O brilhante e mentalmente perturbado Daniel Johnston é tão idolatrado pelos seus fãs como é desconhecido do “mainstream” da cultura “pop”.
As suas auto-editadas k7’s ou são inaudíveis trabalhos de um louco ou o frágil produto de um visionário “pop”, dependendo de quem perguntarmos (se perguntarmos a alguns obsessivos notáveis como Michael Stipe dos R.E.M., Matt Groening – criador dos Simpsons – ou aos vários membros dos Sonic Youth, todos eles dirão que Johnston é um génio. (Kurt Cobain que apareceu muitas vezes em público envergando uma t-shirt Johnston, diria o mesmo). Jad Fair, apesar de mais experiente e estável do que Johnston, é também uma figura de culto. Os Half Japanese, a banda que ele criou com o seu irmão David, foram determinantes para a formação do “punk” e “indie rock”.

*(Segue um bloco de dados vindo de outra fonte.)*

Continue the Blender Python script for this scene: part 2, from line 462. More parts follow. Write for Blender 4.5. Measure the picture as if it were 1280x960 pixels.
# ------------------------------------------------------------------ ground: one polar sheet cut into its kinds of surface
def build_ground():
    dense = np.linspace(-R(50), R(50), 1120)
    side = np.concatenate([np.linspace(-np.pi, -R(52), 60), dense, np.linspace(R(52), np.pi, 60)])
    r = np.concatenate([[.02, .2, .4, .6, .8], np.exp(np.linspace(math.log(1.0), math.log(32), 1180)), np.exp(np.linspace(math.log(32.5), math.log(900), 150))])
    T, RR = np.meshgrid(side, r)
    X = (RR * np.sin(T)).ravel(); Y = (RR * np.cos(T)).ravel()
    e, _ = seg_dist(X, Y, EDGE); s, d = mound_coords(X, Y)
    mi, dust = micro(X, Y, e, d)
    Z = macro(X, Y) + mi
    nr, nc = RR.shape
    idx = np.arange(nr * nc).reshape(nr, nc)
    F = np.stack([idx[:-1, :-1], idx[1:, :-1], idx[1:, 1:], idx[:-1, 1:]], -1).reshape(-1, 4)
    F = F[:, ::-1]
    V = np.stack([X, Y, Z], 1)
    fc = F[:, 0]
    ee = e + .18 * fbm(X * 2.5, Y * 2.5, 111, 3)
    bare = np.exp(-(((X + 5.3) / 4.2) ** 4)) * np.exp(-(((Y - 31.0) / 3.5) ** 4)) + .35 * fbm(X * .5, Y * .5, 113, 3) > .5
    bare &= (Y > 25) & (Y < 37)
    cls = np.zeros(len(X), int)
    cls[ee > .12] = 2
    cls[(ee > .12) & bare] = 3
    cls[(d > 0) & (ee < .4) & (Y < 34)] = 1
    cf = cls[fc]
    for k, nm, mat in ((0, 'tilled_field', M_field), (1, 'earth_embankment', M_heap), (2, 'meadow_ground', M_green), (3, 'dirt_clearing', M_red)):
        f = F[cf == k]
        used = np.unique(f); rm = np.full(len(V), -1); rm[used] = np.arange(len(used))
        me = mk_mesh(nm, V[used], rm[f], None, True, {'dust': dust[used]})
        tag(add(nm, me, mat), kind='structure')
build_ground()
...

Num encontro surreal em 1989, eles decidiram gravar “It’s Spooky”. O disco une as desleixadas emoções entusiasticamente “indie rock” de Fair com a pungência e melancolia que caracteriza a escrita de Johnston, e essa mistura de estilos atinge um efeito dramático em “Summer Tale”.
Mas a influência mais prevalente no disco, é Johnston, que emprega maravilhosamente quer as suas usuais figuras mitológicas quer o seu ameaçadoramente directo “mix” de figuras patetas, especialmente em “Tongues Wag In This Town” e na hilariante “Frankenstein Vs. The World”.
Mas quando Johnston se afasta da fantasia, e restringe-se à descrição anedótica, os resultados são magníficos. Em “I Did Acid with Caroline” descreve uma “trip” com uma amiga, de um forma admirável, que é impossível não sermos atingido pela sua sinceridade. Da mesma foram “McDonalds on the Brain”, um relato do período em que trabalhou na cadeia de “fast-food”, é simultaneamente divertido e indescritivelmente triste.
Em última analise, “It’s Spooky”, faz jus à promessa implícita nesta colaboração, pois quer Johnston quer Fair são tão talentosos e tão destemidos que cada um dos seus registos está inevitavelmente repleto de raros e estranhos tesouros.